The center is a $2.5 million project and part of the $5 million gift TSYS gave in 2015 toward the university’s more than $100 million First Choice fundraising campaign. CSU moved to the library a computer lab on the ground floor in the Center for Technology and Commerce to make room for the cybersecurity center, where two learning spaces are equipped with state-of-the-art technology to teach cybersecurity.

To put this project in perspective, CSU president Chris Markwood gave the gathered guests a history lesson about the university’s partnership with TSYS.

“When the company was first starting to flourish, they had such a need for computer programmers that they considered moving their headquarters out of Columbus so they would have easier access to the talent they craved,” Markwood said. “However, Columbus State University stepped in and worked with them to develop a partnership program that allowed CSU to tailor our computer science courses so we train the workers to the exact requirements that TSYS needed.

“I’m told there are now more than 1,000 Columbus State University alumni who have worked at TSYS at one time or another (including CEO Troy Woods). And now, of course, TSYS is the global leader in electronic payments, with a presence in more than 80 countries on five continents. They handled more than 25 billion transactions last year.”

The cybersecurity center will be “tailored to financial security,” Markwood said, “because that is what our local businesses tell us they need.”

Markwood thanked TSYS for “the trust you have placed in us. He also thanked the CSU faculty, students and staff “for creating an environment that would attract a global business leader to be part of what we are doing here.”

Patricia Watson, the chief information officer at TSYS and a senior executive vice president, said the center will develop and train “hopefully future TSYS employees in the area of information security. The completion of this facility is the last step in designing this program to develop cyber professionals of tomorrow.”

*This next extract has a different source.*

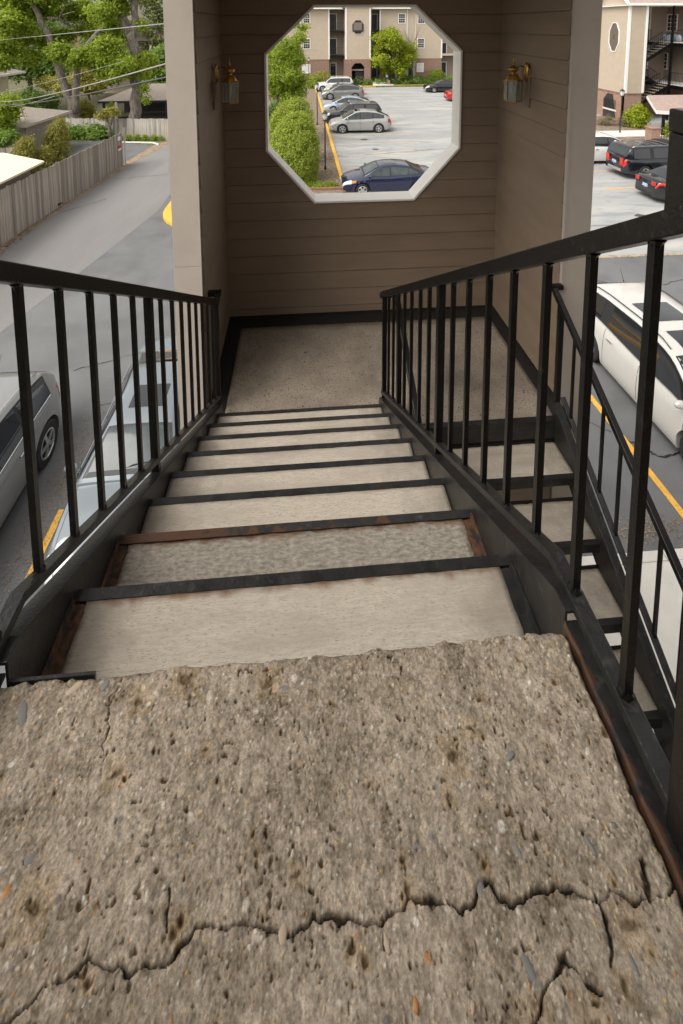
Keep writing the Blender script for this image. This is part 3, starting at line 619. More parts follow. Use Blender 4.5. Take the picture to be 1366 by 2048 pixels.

The center offers “accomplished faculty with diverse expertise, new tools and technology to empower both students and faculty to teach a new cybersecurity curriculum for undergraduate and graduate students,” Watson said.

This contribution is part of the TSYS investment in partnering with the school districts in Muscogee, Harris and Russell counties “to cultivate educational opportunities in the fields of cybersecurity and technology at the high school level,” Watson said. “And, yes, we hope to expand this into the middle schools and into the elementary schools over time. These efforts will make sure that programs like this have a steady stream of technologically literate and confident students.”

While thanking the folks who made this center possible, Linda Hadley, dean of CSU’s Turner College of Business, said, “We realize how fortunate we are, but we also realize that we have a lot to live up to.”

The college’s leaders also realized, Hadley said, they need to better prepare students “to gather, to analyze and to secure financial data. We found further evidence of that when we looked at the number of cybersecurity jobs that were going unfilled because of the lack of qualified candidates here in the state of Georgia. That was our motivation to seek to start a cybersecurity program.”

The program has two primary goals, Hadley said:

▪ Prepare a strong cybersecurity workforce, especially for the financial services industry.

▪ Produce applied research and promote technological innovation that will influence cybersecurity practice and the cybersecurity sector.

CSU already has started reaching toward those goals in the few months the center has been open this semester. It has hosted 50 middle-school students from Rothschild Leadership Academy and several cybersecurity professional meetings, said Wayne Summers, the TSYS School of Computer Science department chairman. In the past 14 months, Summers said, the department’s faculty has secured a total of approximately $750,000 in grants from the National Science Foundation, the National Security Agency and Google.